Algumas das piores condições de vida estão no Acampamento de Dehaishem, visitado pelo papa João Paulo II no início deste ano. Segundo o New York Times, "Quase 10.000 refugiados palestinos, quase todos muçulmanos, vivem em menos de 1 milha quadrada de terra, amontoados em barracos que formam becos salpicados de sucata de carros velhos, velhas bobinas de fio e lixo. Eles são refugiados há 52 anos, e muitos deles ainda guardam as chaves de suas casas que foram forçados a abandonar, na luta que se seguiu á criação de Israel."

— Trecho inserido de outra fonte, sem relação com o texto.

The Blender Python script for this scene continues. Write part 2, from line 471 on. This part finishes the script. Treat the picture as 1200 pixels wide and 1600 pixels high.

Apesar de todos os encontros que se realizam desde 1991, continuam sem solução questões como o status de Jerusalém, reivindicada como capital tanto por judeus como por palestinos, e a questão da diáspora palestina. A grande maioria dos 5 milhões de palestinos vive dispersa pelos países árabes em terríveis condições de vida ou em territórios ocupados por Israel na condição de refugiados em sua própria pátria. E subsiste o ódio, alimentado por décadas de violência, que se expressa em atos terroristas de ambos os lados, como no caso do assassinato do líder israelense Yitzhak Rabin, praticado por um judeu de extrema direita, indignado com a perspectiva de um acordo que pudesse vir a reconhecer direitos mínimos aos palestinos.

Para nós, espectadores do conflito ficam algumas interrogações. A segunda intifada coloca em cena novas forças e tendências que desafiam cada vez mais o statu quo. Novas lideranças estão surgindo e questionam a legitimidade de negociadores, representantes e mediadores do processo de paz. O presidente Clinton em final de mandato, Iasser Arafat sobre quem pesam fortes suspeitas de corrupção e desvio de dinheiro proveniente de ajuda internacional, Ehud Barak, manietado pela ala mais radical da direita israelense, que não tem interesse em ver o país dividido com os palestinos.

Por outro lado, a responsabilidade pela tragédia do povo palestino não pode ser  creditada única e exclusivamente ao sionismo.  Na verdade, os países árabes  jamais chegaram a um acordo quanto à forma de atuação em relação a Israel, desde a aprovação do plano de partilha da Palestina. A última reunião de cúpula da Liga Árabe, realizada em Sharm-al-shair, em outubro último, revelou as enormes contradições internas na busca de uma solução unificada para a Palestina.

O poder das famílias tradicionais dos países árabes também já não consegue mais conter a revolta que vem das populações que anseiam por liberdade e independência e exigem uma retomada do compromisso de defesa da causa palestina, compromisso esse assumido por ocasião da criação da Liga Árabe.  O que se espera é que a solução que venha a ser encontrada não seja excludente do povo palestino, que já perdeu tudo o que podia e o que tinha a perder.